Si c’est pour réduire l’impact sur le réseau, alors il faut se rendre à l’évidence : L’installation photovoltaïque parfaite est celle qui n’existe pas ! C’est d’ailleurs ce que nous dit en filigrane ErDF qui refuse obstinément de comprendre que la collecte de la production décentralisée fait partie de ses missions de service public
Si c’est pour diminuer le poids sur la CSPE, on est là aussi à côté de la plaque : En réduisant la taille des systèmes pour éviter d’injecter dans le réseau, on augmente mécaniquement, par « effet d’échelle à l’envers », le coût de chaque kWh produit, et si on ajoute une batterie onéreuse qu’il faudra changer tous les 3 à 5 ans, on peut vite le doubler, voire pire.
Plus grave encore, avec l’autoconsommation, l’efficacité énergétique devient l’ennemi n° 1 du photovoltaïque. Déjà aujourd’hui parce que le meilleur moyen de l’augmenter c’est de consommer plus quand il y a du soleil, même si on n’a besoin de rien, ce qui est absurde ; demain avec les bâtiments BBC ou BEPOS qui ne consomment presque plus rien et qui réduiront d’autant la possibilité d’auto-consommer.

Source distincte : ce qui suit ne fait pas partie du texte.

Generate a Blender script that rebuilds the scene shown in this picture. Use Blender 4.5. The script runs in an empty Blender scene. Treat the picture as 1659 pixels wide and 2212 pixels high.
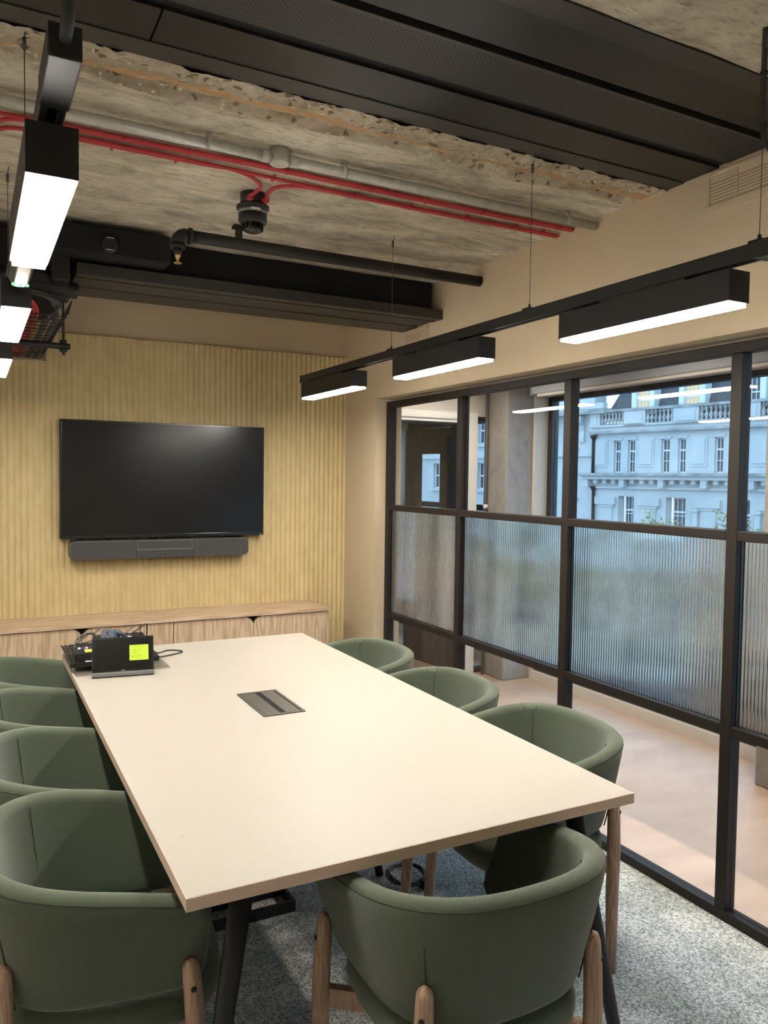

Ainsi, une étude menée sur le bâtiment de 3 600 m2 sur trois niveaux de l’INEED à Valence TGV, l’un des immeubles de bureaux les plus performants de France où 70 personnes travaillent en permanence et qui accueillent de très nombreux stagiaires, montre que pour atteindre 100% d’autoconsommation, il ne faut pas dépasser 3 kWc, alors que la toiture-terrasse pourrait en accueillir près de 40 : un vrai gaspillage de surface bien exposée alors que cette puissance pourrait sans problème être absorbée toute l’année par les bâtiments voisins Le débat sur l’autoconsommation tel qu’il s’est (mal) engagé a tout du piège qui va encore une fois se refermer sur ce pauvre photovoltaïque qui n’en peut mais.
L’avenir de ce dernier n’est pas dans des discussions sans fin pour inventer de nouvelles usines à gaz et s’apercevoir trop tard que c’est une fausse piste qui ne profite qu’à quelques fabricants et vendeurs d’ « energy box » ou de batteries. Il est au contraire dans un dialogue rationnel et constructif notamment avec ErDF qui doit faire évoluer ses méthodes de dimensionnement et de conduite des réseaux pour pouvoir accueillir plus de photovoltaïque en injection totale sans besoin de renforcement, plutôt que de se retrouver un jour avec un système totalement aléatoire où les variations de flux électrique n’obéissent plus à aucune logique et s’opposent à l’amélioration de la performance globale du « bien commun » qu’est le réseau.
Quant à l’administration de l’État, elle doit cesser d’organiser des concertations alibi qui ne font que retarder les décisions et créer un écran de fumée autour des politiques, elle doit se mettre sérieusement au travail pour engager concrètement la transition énergétique promise par le Président de la République et voulue ardemment par nos concitoyens, ainsi que l’ont clairement démontré les nombreuses réunions publiques qui ont émaillé le débat sur la transition énergétique qui débutait il y a tout juste un an.